跼 蹐
跼蹐とは、"跼天蹐地"の意で、頭が天にふれることを恐れて"天に対して跼り(背をかがめ)"地が凹むことを恐れて"地に対して蹐する"
こと、すなわち、びくびく恐れおののいて身のおきどころもない、といった状態を形容する場合に用いる。六朝時代の宋の范曄の著した「後漢書」の「秦彭伝」に、
――姦吏跼蹐して、詐を容るる所なし。
(公式な秦彭を迎えたため、不徳義な役人共はちぢみ上がり、不公平の運用する余地がなくなった。)という用例がある。
また、"跼天蹐地"の方には、六朝の梁の武帝の長子昭明太子の編んだ「文選」に収められている、張衡の「東京賦」に、
――豈徒らに高天に跼り、厚地に蹐するのみならんや。
(どうしてこの高い空の下で背をかがめ、ガッチリと厚い大地の上でぬきあしする程度だろうか、それどころか、もっと恐れおののいているのだ。)
という句が見える。
この跼蹐という言葉は、「詩経」の中の「小雅」という、周の朝廷の賀歌を収録した篇にある、「正月」という詩中の句で、そこでは
天を蓋し高しと謂えども、
あえて跼らずんばあらず。
地を蓋し厚しと謂えども、
敢て蹐せずんばあらず。
維れ斯の言を号ばう、
倫あり脊あり。
哀しむらくは今の人、
なんすれぞキ蜴なる。
大空は高いけど、
背をかがめ行くべかり。
大地はも厚けれど、
ぬきあしし行くべかり。
いまここにかく言うは、
ことわけのあればこそ。
哀しきは今人の、むしのごと毒もてる。
とあって、奸臣が国政を乱し、義の士が"高天に跼り厚地に蹐して"
禍いに遭わぬよう恐れおののいている、という意味に用いている。
最近の調査によれば、今日の日本のホワイトカラー族は、案外政治に積極的な関心を抱いているようであるが、このひとびとがかつての"青白きインテリ"のように、官憲を恐れて跼蹐する社会の来ぬよう、「正月」の作詞者とともに衷心から願わずにはいられない。
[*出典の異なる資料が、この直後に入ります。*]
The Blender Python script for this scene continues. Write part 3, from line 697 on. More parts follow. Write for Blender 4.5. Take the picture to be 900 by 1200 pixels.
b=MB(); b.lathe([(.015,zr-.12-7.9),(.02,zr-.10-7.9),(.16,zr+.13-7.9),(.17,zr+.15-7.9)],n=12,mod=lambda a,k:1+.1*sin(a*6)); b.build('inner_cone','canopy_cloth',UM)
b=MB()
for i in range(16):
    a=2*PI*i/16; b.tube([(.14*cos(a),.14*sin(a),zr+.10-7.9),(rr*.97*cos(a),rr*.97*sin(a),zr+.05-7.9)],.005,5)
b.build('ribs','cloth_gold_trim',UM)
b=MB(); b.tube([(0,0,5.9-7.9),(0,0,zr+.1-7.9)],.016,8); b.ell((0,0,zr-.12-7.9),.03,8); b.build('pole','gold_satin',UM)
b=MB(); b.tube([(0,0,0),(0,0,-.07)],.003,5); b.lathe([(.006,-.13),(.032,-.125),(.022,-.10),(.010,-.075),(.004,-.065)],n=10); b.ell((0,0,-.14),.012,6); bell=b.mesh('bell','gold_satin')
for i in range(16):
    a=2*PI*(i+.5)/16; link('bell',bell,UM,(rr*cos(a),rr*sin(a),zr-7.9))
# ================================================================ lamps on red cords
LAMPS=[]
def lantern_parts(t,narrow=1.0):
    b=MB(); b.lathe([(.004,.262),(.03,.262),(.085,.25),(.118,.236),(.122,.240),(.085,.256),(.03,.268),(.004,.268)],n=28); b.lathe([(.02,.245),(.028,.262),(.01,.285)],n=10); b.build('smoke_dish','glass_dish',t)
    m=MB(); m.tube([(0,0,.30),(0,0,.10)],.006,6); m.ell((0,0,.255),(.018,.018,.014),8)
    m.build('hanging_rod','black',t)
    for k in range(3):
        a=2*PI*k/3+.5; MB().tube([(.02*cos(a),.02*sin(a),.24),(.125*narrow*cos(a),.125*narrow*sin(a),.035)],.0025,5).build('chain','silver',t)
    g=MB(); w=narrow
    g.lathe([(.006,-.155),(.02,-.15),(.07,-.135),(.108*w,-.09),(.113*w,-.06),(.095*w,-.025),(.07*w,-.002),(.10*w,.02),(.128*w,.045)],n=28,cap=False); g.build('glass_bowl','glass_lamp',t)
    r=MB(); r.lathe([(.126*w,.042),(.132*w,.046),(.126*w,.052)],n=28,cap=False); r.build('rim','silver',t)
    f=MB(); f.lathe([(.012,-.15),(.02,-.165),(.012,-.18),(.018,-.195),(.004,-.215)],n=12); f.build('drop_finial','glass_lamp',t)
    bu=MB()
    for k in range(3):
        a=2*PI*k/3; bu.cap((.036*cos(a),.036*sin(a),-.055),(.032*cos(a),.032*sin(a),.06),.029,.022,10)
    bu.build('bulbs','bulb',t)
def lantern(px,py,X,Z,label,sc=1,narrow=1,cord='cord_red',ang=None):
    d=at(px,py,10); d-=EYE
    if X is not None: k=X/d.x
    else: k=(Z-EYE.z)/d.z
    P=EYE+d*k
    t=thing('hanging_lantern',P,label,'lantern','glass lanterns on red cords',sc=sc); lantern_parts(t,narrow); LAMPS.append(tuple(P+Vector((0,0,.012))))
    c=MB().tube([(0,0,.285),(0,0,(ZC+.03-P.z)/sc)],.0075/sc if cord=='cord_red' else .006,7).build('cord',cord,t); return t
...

なお「誰か鳥の雌雄を知らん」という言葉も、この「正月」の中の句で、他の句が「詩経」通例の四語なのに、この句だけは字余りで六語になっている。奸臣が権力を握っているため、王が故老や卜官に何を問うても、真実を答えるはずがないから、"誰か鳥の雌雄を知らん"すなわち、誰に奸臣?義臣の区別ができようか、と義の士の嘆きを訴えた言葉である。